Provided data —
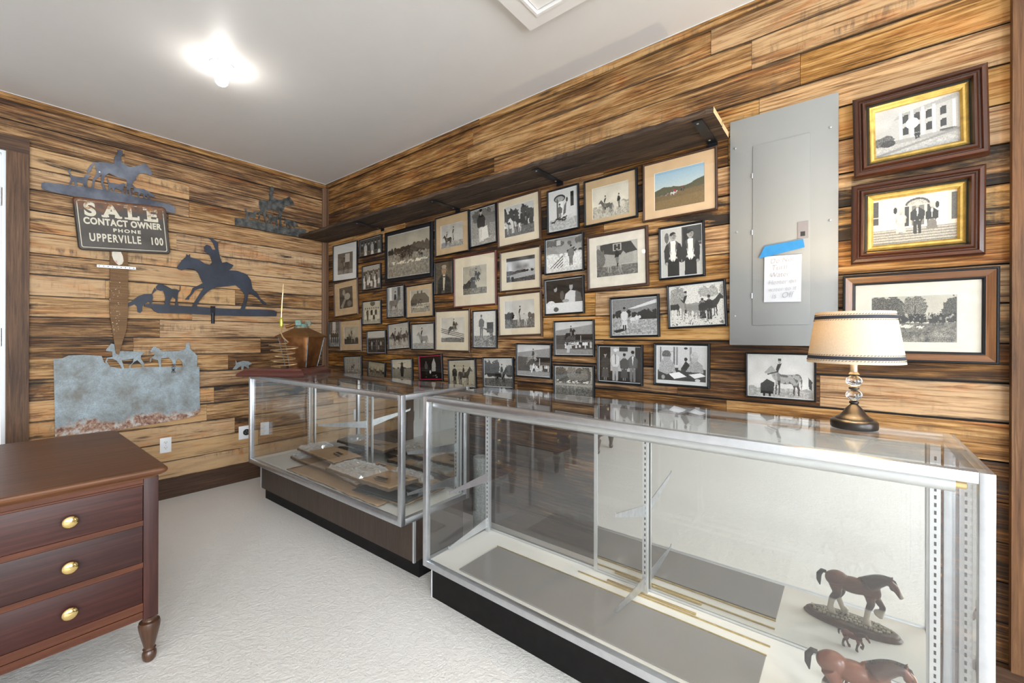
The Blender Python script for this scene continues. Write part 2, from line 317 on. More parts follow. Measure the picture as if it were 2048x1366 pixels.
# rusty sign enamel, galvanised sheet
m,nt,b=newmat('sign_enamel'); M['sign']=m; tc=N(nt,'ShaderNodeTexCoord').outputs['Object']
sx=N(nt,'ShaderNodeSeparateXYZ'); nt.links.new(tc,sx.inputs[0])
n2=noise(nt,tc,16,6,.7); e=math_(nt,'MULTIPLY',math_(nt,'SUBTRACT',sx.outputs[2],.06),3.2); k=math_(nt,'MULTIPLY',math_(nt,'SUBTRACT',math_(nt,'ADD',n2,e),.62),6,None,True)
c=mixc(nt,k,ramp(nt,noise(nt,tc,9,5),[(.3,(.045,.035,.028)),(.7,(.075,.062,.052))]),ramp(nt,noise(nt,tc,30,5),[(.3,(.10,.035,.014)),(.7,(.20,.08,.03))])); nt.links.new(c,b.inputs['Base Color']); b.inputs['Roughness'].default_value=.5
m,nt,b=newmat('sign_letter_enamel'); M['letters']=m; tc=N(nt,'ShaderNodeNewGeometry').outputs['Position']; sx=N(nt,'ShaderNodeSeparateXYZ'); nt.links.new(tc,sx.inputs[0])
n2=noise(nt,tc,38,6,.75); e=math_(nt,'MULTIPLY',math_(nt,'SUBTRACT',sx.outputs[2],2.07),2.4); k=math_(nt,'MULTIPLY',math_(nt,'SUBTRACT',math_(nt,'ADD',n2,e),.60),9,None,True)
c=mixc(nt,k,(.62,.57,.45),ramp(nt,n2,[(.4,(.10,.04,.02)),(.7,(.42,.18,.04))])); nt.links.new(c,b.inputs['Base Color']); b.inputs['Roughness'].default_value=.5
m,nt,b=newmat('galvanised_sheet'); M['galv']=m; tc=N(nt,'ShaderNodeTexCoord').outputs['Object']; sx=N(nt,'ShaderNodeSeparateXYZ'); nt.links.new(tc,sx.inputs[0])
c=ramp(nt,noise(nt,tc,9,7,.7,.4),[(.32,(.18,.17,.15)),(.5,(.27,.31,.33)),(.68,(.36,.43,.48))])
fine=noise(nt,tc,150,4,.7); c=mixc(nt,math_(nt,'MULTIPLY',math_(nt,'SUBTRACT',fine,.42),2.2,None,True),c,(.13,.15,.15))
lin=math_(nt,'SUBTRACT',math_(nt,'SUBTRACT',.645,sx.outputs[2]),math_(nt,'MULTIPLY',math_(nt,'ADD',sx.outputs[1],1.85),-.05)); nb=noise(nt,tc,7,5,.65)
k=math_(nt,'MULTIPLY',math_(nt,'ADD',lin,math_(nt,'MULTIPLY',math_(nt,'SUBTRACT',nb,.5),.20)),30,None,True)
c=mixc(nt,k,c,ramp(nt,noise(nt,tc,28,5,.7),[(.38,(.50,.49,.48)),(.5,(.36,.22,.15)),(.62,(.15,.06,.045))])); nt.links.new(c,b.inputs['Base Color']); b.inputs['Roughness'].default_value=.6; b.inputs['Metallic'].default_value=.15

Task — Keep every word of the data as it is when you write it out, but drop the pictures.

Full output —
The Blender Python script for this scene continues. Write part 2, from line 317 on. More parts follow. Measure the picture as if it were 2048x1366 pixels.
# rusty sign enamel, galvanised sheet
m,nt,b=newmat('sign_enamel'); M['sign']=m; tc=N(nt,'ShaderNodeTexCoord').outputs['Object']
sx=N(nt,'ShaderNodeSeparateXYZ'); nt.links.new(tc,sx.inputs[0])
n2=noise(nt,tc,16,6,.7); e=math_(nt,'MULTIPLY',math_(nt,'SUBTRACT',sx.outputs[2],.06),3.2); k=math_(nt,'MULTIPLY',math_(nt,'SUBTRACT',math_(nt,'ADD',n2,e),.62),6,None,True)
c=mixc(nt,k,ramp(nt,noise(nt,tc,9,5),[(.3,(.045,.035,.028)),(.7,(.075,.062,.052))]),ramp(nt,noise(nt,tc,30,5),[(.3,(.10,.035,.014)),(.7,(.20,.08,.03))])); nt.links.new(c,b.inputs['Base Color']); b.inputs['Roughness'].default_value=.5
m,nt,b=newmat('sign_letter_enamel'); M['letters']=m; tc=N(nt,'ShaderNodeNewGeometry').outputs['Position']; sx=N(nt,'ShaderNodeSeparateXYZ'); nt.links.new(tc,sx.inputs[0])
n2=noise(nt,tc,38,6,.75); e=math_(nt,'MULTIPLY',math_(nt,'SUBTRACT',sx.outputs[2],2.07),2.4); k=math_(nt,'MULTIPLY',math_(nt,'SUBTRACT',math_(nt,'ADD',n2,e),.60),9,None,True)
c=mixc(nt,k,(.62,.57,.45),ramp(nt,n2,[(.4,(.10,.04,.02)),(.7,(.42,.18,.04))])); nt.links.new(c,b.inputs['Base Color']); b.inputs['Roughness'].default_value=.5
m,nt,b=newmat('galvanised_sheet'); M['galv']=m; tc=N(nt,'ShaderNodeTexCoord').outputs['Object']; sx=N(nt,'ShaderNodeSeparateXYZ'); nt.links.new(tc,sx.inputs[0])
c=ramp(nt,noise(nt,tc,9,7,.7,.4),[(.32,(.18,.17,.15)),(.5,(.27,.31,.33)),(.68,(.36,.43,.48))])
fine=noise(nt,tc,150,4,.7); c=mixc(nt,math_(nt,'MULTIPLY',math_(nt,'SUBTRACT',fine,.42),2.2,None,True),c,(.13,.15,.15))
lin=math_(nt,'SUBTRACT',math_(nt,'SUBTRACT',.645,sx.outputs[2]),math_(nt,'MULTIPLY',math_(nt,'ADD',sx.outputs[1],1.85),-.05)); nb=noise(nt,tc,7,5,.65)
k=math_(nt,'MULTIPLY',math_(nt,'ADD',lin,math_(nt,'MULTIPLY',math_(nt,'SUBTRACT',nb,.5),.20)),30,None,True)
c=mixc(nt,k,c,ramp(nt,noise(nt,tc,28,5,.7),[(.38,(.50,.49,.48)),(.5,(.36,.22,.15)),(.62,(.15,.06,.045))])); nt.links.new(c,b.inputs['Base Color']); b.inputs['Roughness'].default_value=.6; b.inputs['Metallic'].default_value=.15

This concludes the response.